El núcleo esencial se halla en la conversación con Nicodemo: “En verdad, en
verdad te digo, el que no nace de nuevo, no puede entrar en el Reino” (Jn 3,3). Ese
renacer es inexcusable, se ha de dejar el hombre viejo, convertirse, retrotraer el
camino y abrazar la enseñanza de Cristo; interesa creer decididamente, la salvación
exige la fe y la unión con Jesús. El Apóstol S. Pablo lo recuerda: “ Habéis olvidado la
enseñanza que os dieron: «Hijo mío, no rechaces la corrección del Señor, no te
desalientes por su reprensión” ... (Hbr 12,5-7.11-13); el amor y la fe hacen
reconocer la misericordia de Dios incluso en las contrariedades, con la certeza de
que, no siendo Dios nunca causa del mal, es posible que lo permita, siempre en
bien de la criatura. En este sentido, explica el libro de la Sabiduría los fenómenos y
las plagas de Egipto, el sufrimiento de Job y el martirio de los cristianos. Los hijos
de Dios deben captar el mensaje de la pedagogía divina, emitido en las aristas del
sufrimiento y la dificultad: “Venid a mí todos los que andáis fatigados, que yo os
aliviaré”, ofrece Jesucristo. Los problemas y escollos son pruebas de la fortaleza
espiritual; los entregados al Señor, verán en ellos, el gran valor formativo, que les
reportan en su acceso a la mesa de la gloria (Is 35,3; Prov 4, 26). Vivir la fe de
Abrahán y entroncarse en Cristo y en el Reino que predica en un mensaje universal,
sin restricciones de raza o nación, color o lengua. Salva el seguir, con fe, su
doctrina, sencilla, pero exigente.
El cristiano vive en exigencia, su vida es lucha y donación en un ambiente
adverso, ajeno al Evangelio. El misterio del mal y del padecimiento, en razón del
evangelio, aunque resulte inexplicable, es aceptable sólo desde el fundamento de la
fe, en la Pasión, Muerte y Resurrección de Jesucristo.

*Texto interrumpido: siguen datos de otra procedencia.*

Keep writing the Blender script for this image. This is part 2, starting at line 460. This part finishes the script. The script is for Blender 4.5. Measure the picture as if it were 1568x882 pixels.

El misterio del dolor y de los sufrimientos se hace más aceptable para los
que creen de verdad en la pasión, muerte y resurrección de Jesús; hay que tomar
la prueba como instrumento de una unión más íntima con Dios, que de este modo
nos manifiesta su amor. La corrección, el dolor, en un primer momento, pueden
entristecer, pero, al reflexionar, se percibe el fruto del sufrimiento, se produce un
sentimiento de paz profundamente gozosa que penetra el alma y la vida de quien
ha aceptado y ofrecido la prueba. Porque sucede siempre que el efecto de la prueba
aceptada provoca una curación del alma.